Maybe someone can correct me, but my thinking is that the DVDs will contain more applications and I might get more mileage out of them in the way of usefulness. I’m talking about useful applications for me, a fairly average user. I’m well aware that Linux is chockfull of geek tools for people who are in to that sort of thing.

 

On a related note, reading this article about Xandros was interesting. I actually took a serious look at it in a recent Tiger Direct catalog. Most of the bundled software is stuff that almost all distros are including nowadays, with the exception of Codeweavers, Crossover Office, and the desktop emulator. The last one isn’t much of an addition, in my opinion but that’s just me.
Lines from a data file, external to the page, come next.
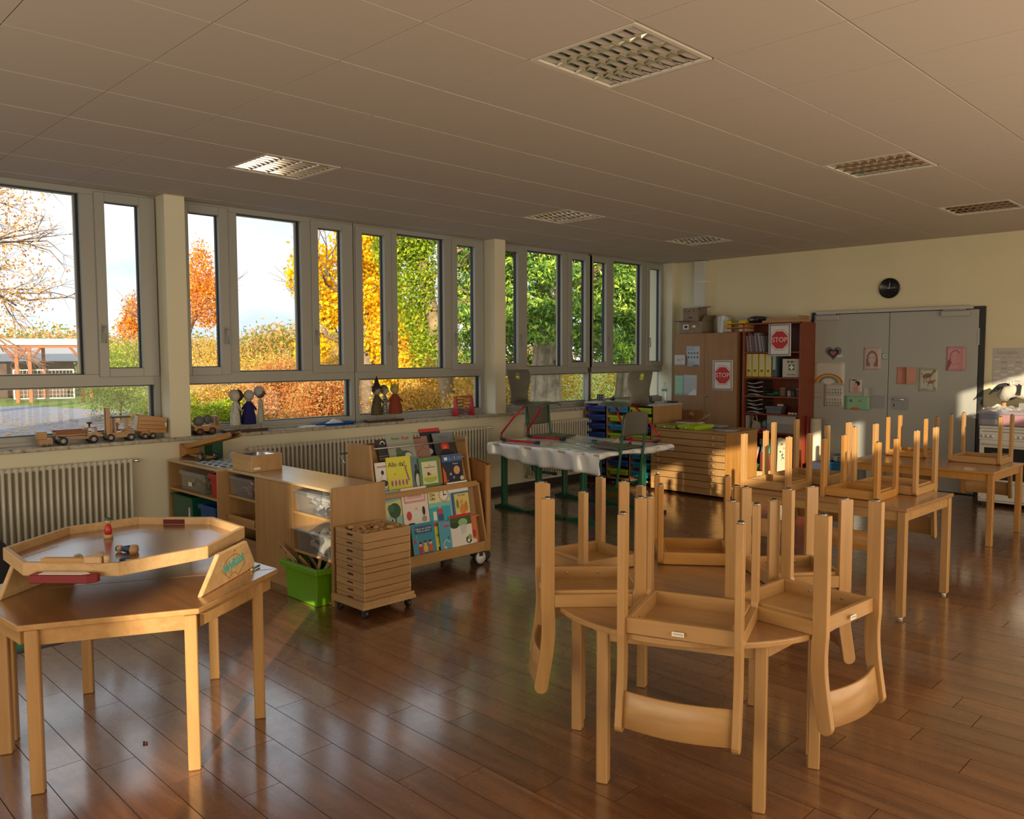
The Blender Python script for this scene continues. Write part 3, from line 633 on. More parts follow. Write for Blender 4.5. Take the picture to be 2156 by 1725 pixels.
conifer('massive conifer with a thick pale trunk, behind the left grey chair', (-4.15, 1.8), 7.5, 1.75, 1.65, 52, [0.36, 0.29, 0.24, 0.1], 34000)
conifer('conifer with a bare ridged trunk, behind the right grey chair', (-4.05, 4.45), 7.5, 1.7, 1.8, 53, [0.34, 0.24, 0.17, 0.08], 32000)
# fallen leaves
leaf_cloud('fallen_leaves', [(-14, -4, GZ+0.03, 13, 10, 0.02), (-14, -0.6, GZ+0.04, 9, 1.4, 0.03, 5), (-9, -1.6, GZ+0.04, 5, 2.0, 0.03, 6)], 26000, 0.06, L_or[:2]+L_bare+L_hd[:2], None, 61, flat=True, shell=0.0)
tag(bpy.data.objects['fallen_leaves'], 'fallen autumn leaves scattered over the grey school yard', 'leaves')
# carport at the far side of the yard
orange_wood = mat('orange_timber', (0.50, 0.10, 0.02), 0.6)
t = thing('carport', 'open carport with white flat roof and orange-red timber posts', 'carport', (-35.0, 0.6, GZ), math.radians(67))
B().box(-3.2, -2.0, 2.55, 2.3, 2.0, 2.82).build('roof', white, t)
for px_, py_ in [(-2.6, -1.8), (-0.55, -1.8), (-0.05, -1.8), (2.0, -1.8), (-2.6, 1.8), (2.0, 1.8), (0, 1.8)]: B().box(px_-0.07, py_-0.07, 0, px_+0.07, py_+0.07, 2.55).build('post', orange_wood, t)
for px_ in (-2.6, -0.55, -0.05, 2.0):
    for s in (-1, 1): B().tube([(px_, -1.8, 1.85), (px_+s*0.5, -1.8, 2.5)], 0.05, 4).build('brace', orange_wood, t)
B().box(-3.0, -1.9, 2.42, 2.2, -1.75, 2.56).build('beam', orange_wood, t)
t = thing('shed', 'dark wooden shed with a grey roof behind the carport', 'shed', (-41, 0.0, GZ), math.radians(67))
B().box(-5, -1.5, 0, 4, 1.5, 1.9).build('walls', mat('shed_wood', (0.09, 0.05, 0.04), 0.8, var=0.4, vscale=3), t)
B().prism([(-1.9, 1.8), (1.9, 1.8), (0, 2.55)], -5.3, 4.3, 'x').build('roof', mat('shed_roof', (0.30, 0.31, 0.33), 0.7), t)
t = thing('mesh_fence', 'pale mesh fence panel standing under the carport', 'fence', (-34.2, 0.9, GZ), math.radians(67))
b = B(); b.box(-1.5, -0.02, 0.1, -1.44, 0.02, 1.45); b.box(0.9, -0.02, 0.1, 0.96, 0.02, 1.45); b.box(-1.44, -0.02, 1.4, 0.9, 0.02, 1.45); b.box(-1.44, -0.02, 0.1, 0.9, 0.02, 0.15); b.build('frame', white_paint, t)
b = B()
for k in range(16): b.box(-1.4+k*0.145, -0.005, 0.15, -1.39+k*0.145, 0.005, 1.4)
for k in range(6): b.box(-1.44, -0.005, 0.3+k*0.18, 0.9, 0.005, 0.308+k*0.18)
b.build('wire_mesh', white_paint, t)
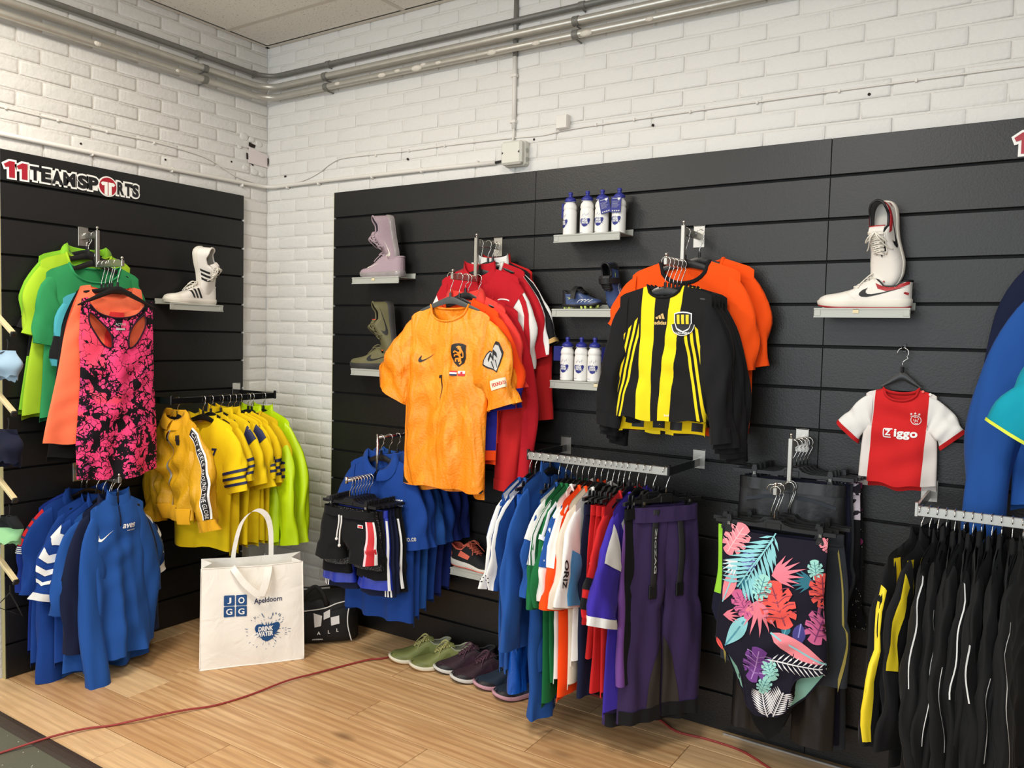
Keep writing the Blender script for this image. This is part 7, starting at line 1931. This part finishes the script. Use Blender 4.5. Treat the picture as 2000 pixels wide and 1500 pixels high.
for m2 in (poly2d([(.015, .165), (.055, .15), (.05, .10), (.02, .095)]), poly2d([(.062, .165), (.092, .18), (.092, .142), (.062, .130)]), poly2d([(.095, .140), (.135, .148), (.137, .108), (.098, .100)])): decal('check_print', m2, bf, INK_W, t, .03)
for m2 in (txt('A', .016, .016, .040, .066, .02), txt('L', .010, .016, .088, .070, .02), txt('L', .010, .016, .128, .076, .02), txt('HANDBALL', .05, .007, .035, .036, .01)): decal('letter_print', m2, bf, INK_W, t, .03)
MB().tube(spline([(.195, -Db2/2-.002, .02), (.178, -Db2/2-.006, .09), (.176, -Db2/2-.004, .15), (.19, -Db2/2+.02, .215)], 6), .0028, 6).build('white_piping', INK_W, t, smooth=True)
MB().tube(spline([(-.05, -Db2/2-.003, .175), (.06, -Db2/2-.003, .185), (.12, -Db2/2+.0, .205), (.165, -Db2/2+.01, .212)], 6), .0028, 6).build('white_piping', INK_W, t, smooth=True)
MB().tube(spline([(-.06, -.10, .18), (-.03, -.115, .25), (.02, -.10, .285), (.06, -.115, .25), (.075, -.105, .19)], 6), .011, 8, flat=.25).build('carry_strap', BAGM, t, smooth=True)
MB().tube([(-.2, 0, .262), (0, 0, .252), (.2, 0, .262)], .004, 6).build('zip', mat('zip_black', (14, 14, 14), .5), t, smooth=True)

# ================================================================== red cable on the floor
CAB = mat('cable_red', (150, 52, 50), .5)
pts = [(.60, -1.95, .0045-.007), (.648, -1.702, .0045-.006), (.70, -1.56, .012), (.735, -1.45, .010), (.78, -1.37, .0045), (.842, -1.28, .014), (.90, -1.15, .012), (.951, -1.04, .0045), (.985, -.90, .0045), (1.014, -.727, .012), (1.045, -.60, .008), (1.089, -.436, .0045), (1.13, -.345, .008), (1.175, -.275, .0045), (1.25, -.10, .0045), (1.5, -.045, .0045), (2.0, -.045, .0045), (2.40, -.08, .0045), (2.545, -.148, .0045), (2.66, -.138, .0045), (2.783, -.144, .0045), (2.86, -.175, .0045), (2.92, -.21, .0045), (3.1, -.30, .0045), (3.4, -.36, .0045)]
t = thing('power_cable', 'thin red power cable snaking across the wooden floor', 'cable', (0, 0, 0))
MB().tube(spline(pts, 5), .0042, 8).build('cable_sheath', CAB, t, smooth=True)
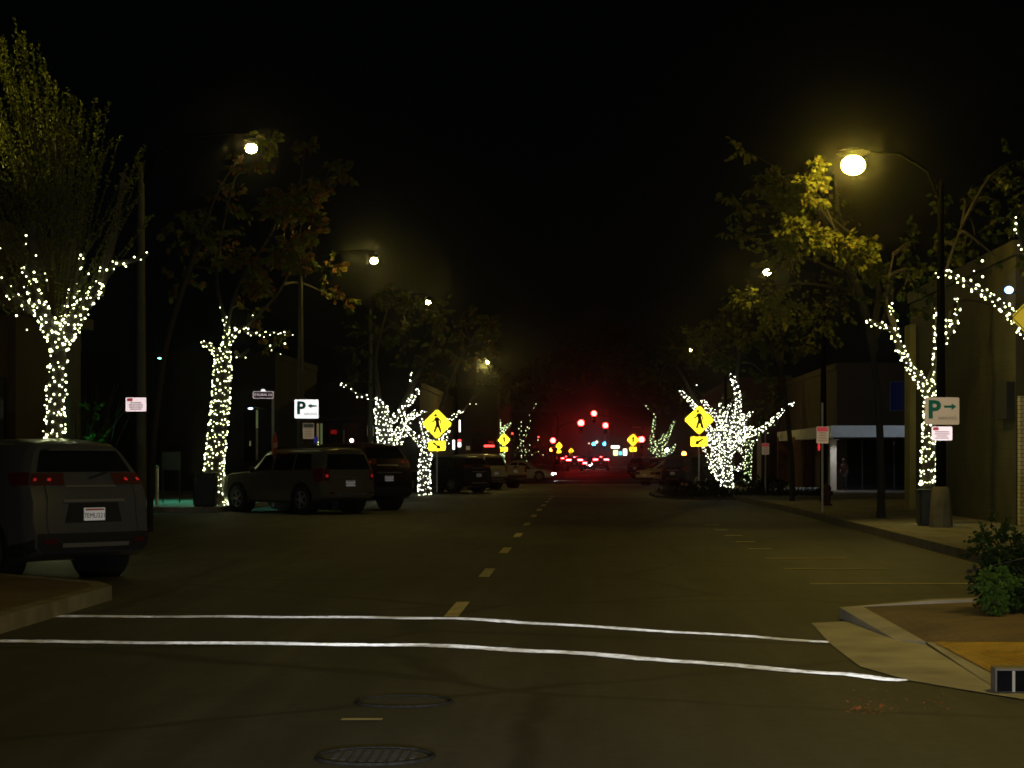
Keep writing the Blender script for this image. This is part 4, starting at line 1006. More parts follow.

As for the other two, is it too much to hope that WINE might be bundled in with one of my DVDs?

 

I think you can guess what my biggest turn-off is towards the Xandros Premium Home Edition: $80. Considering I just ordered 3 different ones for less than $20, it doesn’t sound like a “best buy” by any stretch. I suppose they are hoping to cash in on the delayed release of Vista and offering a slightly lower price point. While going to Xandros won’t require a user to commit, as they can still run side-by-side with Windows via a partition, it will require activation and registration in order to get updates, patches and access to other goodies. And that does kind of violate the open source spirit a bit more than I’m comfortable with. So if my CPU crashes, I get to call both Microsoft and Xandros to get reactivated? No thanks. One call is too many.

 

It just came to me that a winner in the OS world needs to work well and offer functionality, but it also needs to NOT be something: Annoying. I think less annoyance will win many people over, or at least types like me who seem to find all sorts of things to be annoyed about. Linux, right now, has a bunch of annoyances. Enough of them to actually make Windows and worthy competitor. Part of that is my own learning of this stuff and part of it may be inherent to Linux and part if it might be just not finding the right distribution. I’m working on the first and the last and hopefully others are working on that middle one.